Given the paucity of evidence, it is difficult to trace in detail the operations of the early colonial shipyards and the social formations which developed from them, not least in the instance of Alexander Munn. Nevertheless, the general outline is sufficiently clear to allow assertion that the shipyard represented a vanguard stage in colonial productive enterprise in terms of unit size, division of labour, rhythm of employment, control of materials, labour discipline, and capital requirements. Similarly, shipbuilders may be seen as a new class of entrepreneurs in the colonial setting, a variety of manufacturer as different from the contemporary master artisan as from the industrial capitalist who followed him. If only broad generalizations can be made about the work and financial structures of Munn’s shipyard operation – principally from the size of vessels constructed (of those registered, between 119 arid 469 tons) – there are a few precise indications of his own economic and social status.
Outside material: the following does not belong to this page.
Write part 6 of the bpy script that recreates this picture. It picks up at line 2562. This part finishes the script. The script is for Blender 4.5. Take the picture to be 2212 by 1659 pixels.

The rents for his shipyard site at the King’s Wharf amounted to nearly £400 annually by about 1800, and in 1806 he paid the bankrupt estate of the London
shipbuilders William and John Beatson £3,050 for the shipyard at Anse des Mères. In 1812 an inventory of his movable property
(but not of the land, buildings, or cash) indicated that effects in his “Yard & Stores” were worth £1,055; as well, a sloop afloat was valued
at £300, a new brig, the James, at £2,700, and a new ship on the blocks, the Diana, at £4,000. In his marriage agreement in 1797
Alexander promised Agnes £300 on his death. His estate, for which she was administratrix, did indeed leave her well established.
She lived on in a newly built, substantial stone house, employing a manservant for at least one year at a salary of £20. The shipyard was
subsequently leased on an annual basis to various individuals, including David and John Munn, and finally sold in 1839 to James Bell Forsyth*
for £6,250.
Munn’s only evident sally into a public position took place around 1807 when he became acting surveying officer of the port. Certainly he was
a privileged member of Quebec society, enjoying advantages that clearly stemmed from being a shipbuilder. In addition to trips to Britain,
there are signs of gracious living in the inventory of his estate: two calèches and three carrioles; a lady’s side-saddle; and a piano. Also,
for the education of the children, Munn had employed a tutor who lived in. These luxuries were beyond the reach of his employees;
one of his apprentices, for example, was engaged in 1807 for but £8 per year plus meat, drink, and lodging. There can be little doubt that
they were also beyond the resources of master craftsmen, then the typical entrepreneurs of production outside shipbuilding in the
pre-industrial economy of British America.